** begin STORED RECORDS **

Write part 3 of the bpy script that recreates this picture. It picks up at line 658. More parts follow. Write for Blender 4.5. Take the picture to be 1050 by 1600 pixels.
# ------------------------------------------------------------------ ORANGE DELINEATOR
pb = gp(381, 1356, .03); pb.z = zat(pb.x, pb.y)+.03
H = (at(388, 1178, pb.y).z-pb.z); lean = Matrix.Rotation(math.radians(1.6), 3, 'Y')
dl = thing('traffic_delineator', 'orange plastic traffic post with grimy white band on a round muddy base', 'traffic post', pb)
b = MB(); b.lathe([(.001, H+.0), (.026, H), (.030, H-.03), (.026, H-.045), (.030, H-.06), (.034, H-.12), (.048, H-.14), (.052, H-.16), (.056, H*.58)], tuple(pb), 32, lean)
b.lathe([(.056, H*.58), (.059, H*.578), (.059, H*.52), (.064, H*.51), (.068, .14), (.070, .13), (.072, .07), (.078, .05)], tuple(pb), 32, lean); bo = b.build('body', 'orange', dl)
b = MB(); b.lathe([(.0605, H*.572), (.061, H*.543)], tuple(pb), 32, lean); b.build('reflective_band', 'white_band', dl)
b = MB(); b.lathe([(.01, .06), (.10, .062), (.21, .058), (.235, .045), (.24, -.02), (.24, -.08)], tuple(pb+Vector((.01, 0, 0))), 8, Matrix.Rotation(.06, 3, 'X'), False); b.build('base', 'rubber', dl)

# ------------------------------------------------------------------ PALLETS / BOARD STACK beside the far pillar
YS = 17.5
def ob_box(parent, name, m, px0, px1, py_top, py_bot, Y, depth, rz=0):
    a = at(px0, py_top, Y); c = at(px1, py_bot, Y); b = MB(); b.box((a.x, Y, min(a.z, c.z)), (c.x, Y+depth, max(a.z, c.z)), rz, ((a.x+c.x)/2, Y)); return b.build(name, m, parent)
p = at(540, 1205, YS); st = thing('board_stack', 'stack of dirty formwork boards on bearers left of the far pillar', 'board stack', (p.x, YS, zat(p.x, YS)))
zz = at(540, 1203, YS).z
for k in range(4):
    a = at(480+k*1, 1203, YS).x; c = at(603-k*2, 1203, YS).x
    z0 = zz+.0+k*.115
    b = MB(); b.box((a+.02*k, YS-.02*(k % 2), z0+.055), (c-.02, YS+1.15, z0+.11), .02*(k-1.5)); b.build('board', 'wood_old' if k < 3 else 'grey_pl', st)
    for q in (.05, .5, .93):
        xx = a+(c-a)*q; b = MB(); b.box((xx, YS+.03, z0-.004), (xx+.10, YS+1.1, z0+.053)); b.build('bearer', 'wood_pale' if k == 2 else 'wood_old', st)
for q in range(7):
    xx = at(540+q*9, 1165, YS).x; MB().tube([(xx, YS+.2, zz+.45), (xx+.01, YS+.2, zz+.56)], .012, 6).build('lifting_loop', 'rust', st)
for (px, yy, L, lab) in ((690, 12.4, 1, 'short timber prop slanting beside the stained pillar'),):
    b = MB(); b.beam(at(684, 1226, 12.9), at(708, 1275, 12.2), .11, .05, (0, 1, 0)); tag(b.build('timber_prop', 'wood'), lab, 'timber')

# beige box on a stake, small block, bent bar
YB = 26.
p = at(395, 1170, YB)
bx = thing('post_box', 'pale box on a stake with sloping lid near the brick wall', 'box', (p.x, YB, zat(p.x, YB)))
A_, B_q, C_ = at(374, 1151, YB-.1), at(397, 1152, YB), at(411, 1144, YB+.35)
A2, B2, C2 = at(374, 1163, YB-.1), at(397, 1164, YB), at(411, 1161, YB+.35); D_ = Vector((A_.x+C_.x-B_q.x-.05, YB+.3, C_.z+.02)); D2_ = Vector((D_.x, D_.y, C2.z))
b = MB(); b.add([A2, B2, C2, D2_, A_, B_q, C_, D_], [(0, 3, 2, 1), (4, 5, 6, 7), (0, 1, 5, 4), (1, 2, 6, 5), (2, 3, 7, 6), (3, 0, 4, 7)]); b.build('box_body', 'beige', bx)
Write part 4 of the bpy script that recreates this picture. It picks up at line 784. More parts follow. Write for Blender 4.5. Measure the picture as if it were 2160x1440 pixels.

** end STORED RECORDS **

TASK INSTRUCTIONS: Look through the entries above and list every line containing "that".

SOLVED PROBLEM:
Write part 3 of the bpy script that recreates this picture. It picks up at line 658. More parts follow. Write for Blender 4.5. Take the picture to be 1050 by 1600 pixels.
Write part 4 of the bpy script that recreates this picture. It picks up at line 784. More parts follow. Write for Blender 4.5. Measure the picture as if it were 2160x1440 pixels.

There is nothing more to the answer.